Allocate a Static Egress IP

fly machine egress-ip allocate <machine-id> --app <app-name>
  • This assigns a stable IPv4 + IPv6 pair to the specified machine.

View and Manage

fly machine egress-ip list --app <app-name>
fly machine egress-ip release <machine-id> --app <app-name>

Caveats

Because legacy static egress IPs are per-machine, not per-app:

  • IPs are released when a machine is destroyed.
  • IPs don’t automatically transfer across deploys.
  • Bluegreen deployments will replace machines—and their IPs.
  • Deployment-time jobs may bypass egress routing.
  • Extra latency and connectivity issues are possible in some regions.

Machine-scoped static egress IPs are billed per hour per machine.


The Proxy Pattern (for Machine-Scoped Static Egress IPs)

This section only applies to existing apps using machine-scoped static egress IPs. New apps should use app-scoped static egress IPs instead.
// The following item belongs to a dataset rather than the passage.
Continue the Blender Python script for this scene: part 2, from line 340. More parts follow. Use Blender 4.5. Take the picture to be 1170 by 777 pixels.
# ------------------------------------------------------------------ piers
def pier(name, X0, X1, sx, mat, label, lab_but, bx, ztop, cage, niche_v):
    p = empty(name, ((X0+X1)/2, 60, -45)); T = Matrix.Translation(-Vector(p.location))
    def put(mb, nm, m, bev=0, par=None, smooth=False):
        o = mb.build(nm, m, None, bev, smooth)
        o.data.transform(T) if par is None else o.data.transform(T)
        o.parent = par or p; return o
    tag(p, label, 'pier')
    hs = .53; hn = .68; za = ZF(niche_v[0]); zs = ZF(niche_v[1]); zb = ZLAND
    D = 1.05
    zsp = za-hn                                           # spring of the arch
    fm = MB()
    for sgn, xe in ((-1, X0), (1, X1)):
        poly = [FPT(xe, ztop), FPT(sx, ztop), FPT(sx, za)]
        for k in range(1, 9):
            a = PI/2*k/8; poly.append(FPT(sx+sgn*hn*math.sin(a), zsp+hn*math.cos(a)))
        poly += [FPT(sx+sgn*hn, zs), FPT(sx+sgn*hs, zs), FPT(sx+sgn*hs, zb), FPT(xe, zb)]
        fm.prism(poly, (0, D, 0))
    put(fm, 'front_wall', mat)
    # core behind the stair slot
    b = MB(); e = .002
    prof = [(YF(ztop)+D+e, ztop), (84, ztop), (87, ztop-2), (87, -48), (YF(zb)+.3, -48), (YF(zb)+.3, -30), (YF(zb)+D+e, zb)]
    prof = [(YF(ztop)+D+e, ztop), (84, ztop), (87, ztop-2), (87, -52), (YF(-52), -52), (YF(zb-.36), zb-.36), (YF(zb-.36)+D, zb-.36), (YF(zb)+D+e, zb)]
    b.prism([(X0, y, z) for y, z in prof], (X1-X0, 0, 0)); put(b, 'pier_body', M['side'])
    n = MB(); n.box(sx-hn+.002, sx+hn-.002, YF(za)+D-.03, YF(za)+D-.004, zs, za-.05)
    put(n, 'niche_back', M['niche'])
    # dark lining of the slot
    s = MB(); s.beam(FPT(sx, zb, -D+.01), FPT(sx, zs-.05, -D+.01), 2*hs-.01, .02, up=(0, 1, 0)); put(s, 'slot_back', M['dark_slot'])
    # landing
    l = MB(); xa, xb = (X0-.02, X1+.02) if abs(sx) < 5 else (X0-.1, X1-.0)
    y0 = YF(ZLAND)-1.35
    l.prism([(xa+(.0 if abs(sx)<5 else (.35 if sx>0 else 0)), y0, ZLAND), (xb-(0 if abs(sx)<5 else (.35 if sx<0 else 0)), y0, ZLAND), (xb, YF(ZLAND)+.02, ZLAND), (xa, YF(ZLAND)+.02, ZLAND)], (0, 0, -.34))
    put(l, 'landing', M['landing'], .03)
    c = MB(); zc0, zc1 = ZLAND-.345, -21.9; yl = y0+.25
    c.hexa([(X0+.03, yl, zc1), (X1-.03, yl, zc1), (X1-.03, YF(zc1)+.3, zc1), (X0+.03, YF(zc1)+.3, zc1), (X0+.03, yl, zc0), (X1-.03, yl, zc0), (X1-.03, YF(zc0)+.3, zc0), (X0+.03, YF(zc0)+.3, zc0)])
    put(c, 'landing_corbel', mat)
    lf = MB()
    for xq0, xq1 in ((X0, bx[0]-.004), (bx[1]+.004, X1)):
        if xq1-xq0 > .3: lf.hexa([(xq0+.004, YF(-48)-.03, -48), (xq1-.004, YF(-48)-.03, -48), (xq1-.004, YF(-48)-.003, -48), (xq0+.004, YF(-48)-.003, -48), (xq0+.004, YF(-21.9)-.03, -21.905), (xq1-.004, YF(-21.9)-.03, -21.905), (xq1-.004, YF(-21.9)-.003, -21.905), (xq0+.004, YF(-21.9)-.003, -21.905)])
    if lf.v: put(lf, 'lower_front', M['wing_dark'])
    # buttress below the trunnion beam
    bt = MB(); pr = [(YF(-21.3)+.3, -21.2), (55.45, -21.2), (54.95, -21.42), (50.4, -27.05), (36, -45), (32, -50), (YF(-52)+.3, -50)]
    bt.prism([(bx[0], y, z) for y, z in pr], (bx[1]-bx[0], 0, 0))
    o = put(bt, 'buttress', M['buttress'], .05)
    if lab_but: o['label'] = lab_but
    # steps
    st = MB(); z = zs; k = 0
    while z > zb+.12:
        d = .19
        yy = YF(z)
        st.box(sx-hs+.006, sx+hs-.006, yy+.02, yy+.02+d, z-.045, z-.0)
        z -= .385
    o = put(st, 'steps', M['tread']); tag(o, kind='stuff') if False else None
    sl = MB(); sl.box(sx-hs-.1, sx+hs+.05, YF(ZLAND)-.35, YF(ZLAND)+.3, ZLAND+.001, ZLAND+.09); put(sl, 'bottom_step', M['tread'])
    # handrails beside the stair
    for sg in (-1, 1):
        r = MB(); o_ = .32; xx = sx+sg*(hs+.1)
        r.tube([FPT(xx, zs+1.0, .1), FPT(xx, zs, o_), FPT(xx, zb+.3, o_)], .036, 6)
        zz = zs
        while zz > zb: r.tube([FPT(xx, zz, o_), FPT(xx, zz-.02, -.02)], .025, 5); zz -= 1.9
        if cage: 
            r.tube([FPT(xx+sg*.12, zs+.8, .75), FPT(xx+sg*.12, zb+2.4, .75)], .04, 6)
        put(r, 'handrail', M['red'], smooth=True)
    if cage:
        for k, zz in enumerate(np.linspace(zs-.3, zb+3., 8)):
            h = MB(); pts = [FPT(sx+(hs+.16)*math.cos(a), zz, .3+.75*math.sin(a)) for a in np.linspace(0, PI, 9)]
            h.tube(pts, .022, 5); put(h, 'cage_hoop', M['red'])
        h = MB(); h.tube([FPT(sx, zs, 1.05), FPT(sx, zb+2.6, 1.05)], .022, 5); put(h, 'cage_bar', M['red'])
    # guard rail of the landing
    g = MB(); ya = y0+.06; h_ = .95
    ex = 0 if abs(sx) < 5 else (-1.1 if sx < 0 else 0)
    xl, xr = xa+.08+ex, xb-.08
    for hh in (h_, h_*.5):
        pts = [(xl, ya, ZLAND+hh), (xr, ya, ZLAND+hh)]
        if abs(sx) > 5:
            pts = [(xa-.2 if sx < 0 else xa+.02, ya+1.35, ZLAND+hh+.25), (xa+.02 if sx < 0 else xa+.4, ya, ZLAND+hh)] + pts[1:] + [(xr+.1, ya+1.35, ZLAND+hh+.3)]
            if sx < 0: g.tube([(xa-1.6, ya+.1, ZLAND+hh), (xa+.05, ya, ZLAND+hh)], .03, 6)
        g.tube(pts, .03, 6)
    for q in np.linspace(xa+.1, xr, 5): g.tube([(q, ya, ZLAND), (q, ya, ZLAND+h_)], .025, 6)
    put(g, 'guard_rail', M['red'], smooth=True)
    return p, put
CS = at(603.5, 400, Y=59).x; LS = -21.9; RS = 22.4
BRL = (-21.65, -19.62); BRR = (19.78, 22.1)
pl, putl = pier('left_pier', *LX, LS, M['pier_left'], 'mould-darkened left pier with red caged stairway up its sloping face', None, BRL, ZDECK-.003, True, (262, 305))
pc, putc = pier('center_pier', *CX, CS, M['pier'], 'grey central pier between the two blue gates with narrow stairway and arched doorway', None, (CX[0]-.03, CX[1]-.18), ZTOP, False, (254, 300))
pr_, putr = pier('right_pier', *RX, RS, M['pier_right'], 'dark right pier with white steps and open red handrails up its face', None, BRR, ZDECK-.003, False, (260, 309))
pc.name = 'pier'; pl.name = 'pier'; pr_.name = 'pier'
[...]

To avoid assigning static IPs to every machine, route traffic through a shared proxy app.

How It Works

  1. Deploy a small Fly app (e.g. egress-proxy) with static egress IPs.
  2. Run a forward HTTP/HTTPS proxy on it.
  3. Set http_proxy / https_proxy env vars in consuming apps.
  4. Outbound traffic from those apps will route through the proxy.

Benefits

  • Fewer IPs to manage.
  • Primary app machines can be ephemeral.
  • Centralize allowlisting.

Downsides

  • Primarily supports HTTP/S traffic. Other protocols (like raw TCP or Postgres) may be possible with extra work, such as using SOCKS5 proxies, haproxy in TCP mode, or socat, but those setups are more complex and outside the scope of this guide.
  • Adds some latency (~100ms typical).
  • Requires maintaining a separate proxy app.

Example implementation: fly-apps/fly-fixed-egress-ip-proxy


Best Practices

  • Use static egress only when required.
  • Test connectivity after assigning egress IPs.
  • Monitor for failures during deploy-time migrations.